Jesus as he spoke in our gospel reading says, “How often have I desired to gather your children together as a hen gathers her brood under her wings, and you were not willing.” Jesus speaks in utter disappointment at the refusal of his own people to hear and heed the summons of God to draw near, to gather, and to come home. For Jesus, God's passionate desire, and bold determination is to gather God's human children closer and closer in God's embrace and love. That was at the center of Jesus' work. Like a mother hen, God seeks to draw, embrace, include, and welcome God's children – all of them. That work to draw everyone into God's love was Jesus' call, death knell, and triumph.

John Stokes was acting out of God's call – gathering all equally together in God's embrace – in education.

You can hear that call of Jesus and of God throughout the gospel of Luke. A peasant girl named Mary sings of God's revolutionary way of including those at the margins. The shepherds, who in actuality were at the fringe of society – dishonest and outside the law – are the first ones to hear the good news. When it was thought that the only good Samaritan was a dead one, the gospel raises a totally different picture of one who went the extra mile to care for a hurt traveler.

You can hear the call of Jesus even in the early days of the church when the day of Pentecost arrives. As the new community is forming in all its diversity, they recall, “In the last days it shall be, God declares, that I will pour out my Spirit upon all flesh and your sons and your daughters shall prophesy, your young men shall see visions and your old men shall dream dreams….”

We are not finished dreaming; God is not finished with us. I have lifted up Du Bois and the actions that John Stokes took as a reminder of where we have been and where we are today. This is Black History month: a time for such recalling.

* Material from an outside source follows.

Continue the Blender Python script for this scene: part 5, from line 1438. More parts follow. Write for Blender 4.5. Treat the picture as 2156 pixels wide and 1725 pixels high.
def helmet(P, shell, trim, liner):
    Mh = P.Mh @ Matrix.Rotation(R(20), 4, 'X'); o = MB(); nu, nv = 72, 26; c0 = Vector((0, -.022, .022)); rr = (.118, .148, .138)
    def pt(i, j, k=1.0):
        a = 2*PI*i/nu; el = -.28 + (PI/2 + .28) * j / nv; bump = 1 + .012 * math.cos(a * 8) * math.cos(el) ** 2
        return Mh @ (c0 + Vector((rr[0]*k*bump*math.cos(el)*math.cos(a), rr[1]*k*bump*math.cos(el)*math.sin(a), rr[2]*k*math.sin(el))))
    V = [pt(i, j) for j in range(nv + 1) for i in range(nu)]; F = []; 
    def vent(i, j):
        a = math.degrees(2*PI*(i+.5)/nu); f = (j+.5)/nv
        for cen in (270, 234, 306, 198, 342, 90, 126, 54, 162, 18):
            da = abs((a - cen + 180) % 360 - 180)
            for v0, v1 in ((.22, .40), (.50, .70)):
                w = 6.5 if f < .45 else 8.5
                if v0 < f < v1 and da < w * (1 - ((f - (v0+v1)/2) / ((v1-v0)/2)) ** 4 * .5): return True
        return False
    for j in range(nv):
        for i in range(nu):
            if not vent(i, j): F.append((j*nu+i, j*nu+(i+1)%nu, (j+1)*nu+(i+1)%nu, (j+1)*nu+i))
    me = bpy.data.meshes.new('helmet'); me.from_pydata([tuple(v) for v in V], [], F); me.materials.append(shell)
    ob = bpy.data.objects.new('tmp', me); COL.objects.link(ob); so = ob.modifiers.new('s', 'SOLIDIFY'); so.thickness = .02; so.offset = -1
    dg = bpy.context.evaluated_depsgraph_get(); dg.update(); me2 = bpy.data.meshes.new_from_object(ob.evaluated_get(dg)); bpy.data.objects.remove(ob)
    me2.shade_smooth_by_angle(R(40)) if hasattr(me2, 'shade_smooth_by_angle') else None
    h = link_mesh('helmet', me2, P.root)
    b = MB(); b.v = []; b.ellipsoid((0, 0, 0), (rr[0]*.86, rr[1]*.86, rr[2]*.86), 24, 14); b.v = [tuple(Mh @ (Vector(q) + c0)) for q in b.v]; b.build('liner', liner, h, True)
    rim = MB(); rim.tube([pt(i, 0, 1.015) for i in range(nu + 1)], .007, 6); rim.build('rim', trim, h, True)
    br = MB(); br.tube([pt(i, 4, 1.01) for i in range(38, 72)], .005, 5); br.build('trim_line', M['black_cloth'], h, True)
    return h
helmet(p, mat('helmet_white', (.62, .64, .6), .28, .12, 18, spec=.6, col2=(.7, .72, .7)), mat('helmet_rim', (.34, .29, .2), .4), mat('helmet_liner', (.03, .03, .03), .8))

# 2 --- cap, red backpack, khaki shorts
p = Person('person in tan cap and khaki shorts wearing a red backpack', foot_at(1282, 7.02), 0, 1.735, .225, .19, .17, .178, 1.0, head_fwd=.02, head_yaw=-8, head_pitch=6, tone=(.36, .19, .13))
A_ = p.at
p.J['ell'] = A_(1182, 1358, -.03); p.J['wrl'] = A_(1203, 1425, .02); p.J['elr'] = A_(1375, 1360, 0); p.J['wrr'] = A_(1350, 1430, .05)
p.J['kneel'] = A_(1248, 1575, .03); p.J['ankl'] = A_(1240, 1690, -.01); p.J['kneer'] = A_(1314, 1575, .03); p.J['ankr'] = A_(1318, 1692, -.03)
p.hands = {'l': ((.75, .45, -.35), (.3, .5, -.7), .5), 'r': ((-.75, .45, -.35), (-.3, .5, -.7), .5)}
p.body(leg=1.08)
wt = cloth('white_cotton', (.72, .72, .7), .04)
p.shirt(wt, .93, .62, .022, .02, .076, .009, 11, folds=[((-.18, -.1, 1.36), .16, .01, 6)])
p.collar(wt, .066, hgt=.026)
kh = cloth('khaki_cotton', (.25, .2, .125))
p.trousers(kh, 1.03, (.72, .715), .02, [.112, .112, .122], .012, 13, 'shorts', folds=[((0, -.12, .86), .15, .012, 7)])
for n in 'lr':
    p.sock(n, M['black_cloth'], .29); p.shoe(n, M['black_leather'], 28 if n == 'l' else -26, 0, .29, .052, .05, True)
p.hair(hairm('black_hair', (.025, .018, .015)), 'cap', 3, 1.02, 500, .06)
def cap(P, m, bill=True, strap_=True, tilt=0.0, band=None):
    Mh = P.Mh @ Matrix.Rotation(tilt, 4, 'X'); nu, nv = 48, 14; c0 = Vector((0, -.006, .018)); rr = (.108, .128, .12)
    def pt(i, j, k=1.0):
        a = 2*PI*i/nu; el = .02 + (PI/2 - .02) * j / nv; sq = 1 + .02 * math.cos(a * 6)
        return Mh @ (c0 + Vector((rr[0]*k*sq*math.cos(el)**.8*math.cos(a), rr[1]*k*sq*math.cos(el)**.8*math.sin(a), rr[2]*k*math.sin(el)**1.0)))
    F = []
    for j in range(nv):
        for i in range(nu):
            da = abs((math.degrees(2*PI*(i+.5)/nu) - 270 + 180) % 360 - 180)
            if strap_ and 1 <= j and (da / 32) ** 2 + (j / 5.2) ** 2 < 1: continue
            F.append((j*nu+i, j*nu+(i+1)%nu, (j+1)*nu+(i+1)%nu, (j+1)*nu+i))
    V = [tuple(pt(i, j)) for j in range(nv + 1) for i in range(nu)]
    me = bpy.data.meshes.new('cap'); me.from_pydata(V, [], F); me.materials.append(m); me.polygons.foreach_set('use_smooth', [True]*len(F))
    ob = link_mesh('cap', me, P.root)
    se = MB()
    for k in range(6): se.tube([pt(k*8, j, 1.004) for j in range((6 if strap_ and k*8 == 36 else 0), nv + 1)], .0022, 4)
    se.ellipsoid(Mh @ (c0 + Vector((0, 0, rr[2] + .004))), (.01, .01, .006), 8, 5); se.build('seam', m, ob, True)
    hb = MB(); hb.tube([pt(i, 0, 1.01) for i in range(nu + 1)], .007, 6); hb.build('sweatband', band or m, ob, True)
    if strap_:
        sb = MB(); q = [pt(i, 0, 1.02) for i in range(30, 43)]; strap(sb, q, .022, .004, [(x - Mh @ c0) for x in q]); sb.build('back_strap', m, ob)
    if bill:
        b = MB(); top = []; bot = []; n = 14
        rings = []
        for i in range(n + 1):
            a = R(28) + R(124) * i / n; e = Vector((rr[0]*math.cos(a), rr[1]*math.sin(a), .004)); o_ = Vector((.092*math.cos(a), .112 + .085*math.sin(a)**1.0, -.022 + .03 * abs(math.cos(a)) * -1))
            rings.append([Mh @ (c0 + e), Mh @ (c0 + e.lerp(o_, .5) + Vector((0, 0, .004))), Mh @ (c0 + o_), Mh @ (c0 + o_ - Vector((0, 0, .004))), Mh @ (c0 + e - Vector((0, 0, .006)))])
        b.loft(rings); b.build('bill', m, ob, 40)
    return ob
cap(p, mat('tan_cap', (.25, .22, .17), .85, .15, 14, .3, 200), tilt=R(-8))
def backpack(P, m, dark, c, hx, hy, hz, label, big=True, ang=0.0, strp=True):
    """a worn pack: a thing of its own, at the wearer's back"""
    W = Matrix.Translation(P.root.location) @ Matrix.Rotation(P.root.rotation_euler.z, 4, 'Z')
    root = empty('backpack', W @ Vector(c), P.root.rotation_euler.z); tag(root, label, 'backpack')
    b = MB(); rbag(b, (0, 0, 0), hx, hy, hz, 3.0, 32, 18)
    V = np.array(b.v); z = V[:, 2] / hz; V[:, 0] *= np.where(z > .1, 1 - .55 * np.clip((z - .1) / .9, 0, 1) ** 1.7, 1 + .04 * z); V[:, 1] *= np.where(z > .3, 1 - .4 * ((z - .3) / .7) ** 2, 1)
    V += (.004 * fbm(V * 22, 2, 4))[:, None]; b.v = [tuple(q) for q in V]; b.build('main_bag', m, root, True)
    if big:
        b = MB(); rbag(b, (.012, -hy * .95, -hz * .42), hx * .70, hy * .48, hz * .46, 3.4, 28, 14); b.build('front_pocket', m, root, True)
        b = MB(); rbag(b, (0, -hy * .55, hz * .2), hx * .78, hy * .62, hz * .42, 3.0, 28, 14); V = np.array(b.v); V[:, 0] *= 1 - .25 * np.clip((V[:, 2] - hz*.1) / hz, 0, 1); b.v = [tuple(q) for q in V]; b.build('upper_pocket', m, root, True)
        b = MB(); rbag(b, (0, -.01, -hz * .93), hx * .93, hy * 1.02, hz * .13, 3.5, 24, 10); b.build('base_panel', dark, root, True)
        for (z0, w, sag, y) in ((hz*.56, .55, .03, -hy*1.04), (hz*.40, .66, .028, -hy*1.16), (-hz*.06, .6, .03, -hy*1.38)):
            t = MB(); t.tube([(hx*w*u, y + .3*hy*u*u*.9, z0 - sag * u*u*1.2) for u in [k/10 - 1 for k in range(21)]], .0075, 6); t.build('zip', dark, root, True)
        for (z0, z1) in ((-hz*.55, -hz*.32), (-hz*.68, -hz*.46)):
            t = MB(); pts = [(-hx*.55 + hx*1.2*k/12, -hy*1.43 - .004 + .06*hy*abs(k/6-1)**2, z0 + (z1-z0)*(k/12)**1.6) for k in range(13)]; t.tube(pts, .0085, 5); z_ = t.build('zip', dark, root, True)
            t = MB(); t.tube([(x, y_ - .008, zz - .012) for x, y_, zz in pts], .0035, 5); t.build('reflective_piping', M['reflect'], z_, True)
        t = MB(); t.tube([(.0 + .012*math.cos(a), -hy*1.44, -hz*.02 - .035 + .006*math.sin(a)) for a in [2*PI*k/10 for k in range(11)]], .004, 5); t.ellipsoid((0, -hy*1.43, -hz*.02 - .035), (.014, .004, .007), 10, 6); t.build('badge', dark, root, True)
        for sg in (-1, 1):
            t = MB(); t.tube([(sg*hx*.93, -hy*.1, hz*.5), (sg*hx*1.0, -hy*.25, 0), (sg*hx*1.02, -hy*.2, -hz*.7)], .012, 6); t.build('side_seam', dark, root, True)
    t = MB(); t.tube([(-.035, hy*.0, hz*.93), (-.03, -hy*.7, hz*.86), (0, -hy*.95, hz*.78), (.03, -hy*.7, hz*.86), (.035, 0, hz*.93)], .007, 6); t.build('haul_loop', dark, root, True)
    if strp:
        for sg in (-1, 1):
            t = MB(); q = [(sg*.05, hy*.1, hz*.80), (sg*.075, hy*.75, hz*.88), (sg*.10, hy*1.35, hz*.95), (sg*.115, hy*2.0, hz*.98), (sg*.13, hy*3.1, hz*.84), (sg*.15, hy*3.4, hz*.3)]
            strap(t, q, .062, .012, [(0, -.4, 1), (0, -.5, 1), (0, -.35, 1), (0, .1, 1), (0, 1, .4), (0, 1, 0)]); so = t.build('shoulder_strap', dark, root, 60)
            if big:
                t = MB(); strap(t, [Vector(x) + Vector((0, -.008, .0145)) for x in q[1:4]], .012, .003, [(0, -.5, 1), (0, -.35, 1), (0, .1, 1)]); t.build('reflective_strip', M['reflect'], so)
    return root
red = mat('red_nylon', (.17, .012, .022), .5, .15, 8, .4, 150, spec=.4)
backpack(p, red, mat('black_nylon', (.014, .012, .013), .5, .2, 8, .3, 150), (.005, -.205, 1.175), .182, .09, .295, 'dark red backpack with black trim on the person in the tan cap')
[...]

But I bring this up also because our schools are our present and our future. I read last week of two charter schools in Albany which are at risk. In the last couple of weeks, I read of the Albany Public High School being put on notification that because of its being on the warning list for the last five years, it has several difficult options it must consider. David McCalla is a relative newcomer as the principal of the school; Albany has had 4 different principals in the last ten years. I find refreshing what the veteran urban principal David McCalla is doing in the Albany high school and the results he is getting. I find that as Jesus yearned for his people to come together to be embraced by a God of love, so McCalla is trying to recreate a school system which presently has a two-tier system into one in which every student is embraced and learns. He is trying to change the system which promotes those who are successful, and forgets and labels those who are lost into trouble-makers. He is doing it through discipline and presence and attention, and expectations. McCalla is facing the danger of a two-tiered system.

I wonder, we who live in Bethlehem, Slingerlands, Delmar, Selkirk if we should be concerned about such matters that folks in Albany live with? I wonder where Jesus would be in all this. McCalla seemed to think that we could have a role in making a difference in Albany's children's lives. He invited pastors from all around to meet with him to have conversation around this very issue. AUMS seems to think we can make a difference; it is heading up a group of folks who would be willing to spend time with teenagers and be mentors for teenagers and those looking for jobs. We were invited to be a part of that.

James Baldwin wrote: “Not everything that is faced can be changed. But nothing can be changed until it is faced.” Jesus said, “Listen, I am casting out demons and performing cures today and tomorrow, and on the third day I finish my work.” The Serenity Prayer says: “Grant me the serenity to accept the things I cannot change; the courage to change the things I can and the wisdom to know the difference.”

Where do you think Jesus is asking you to go?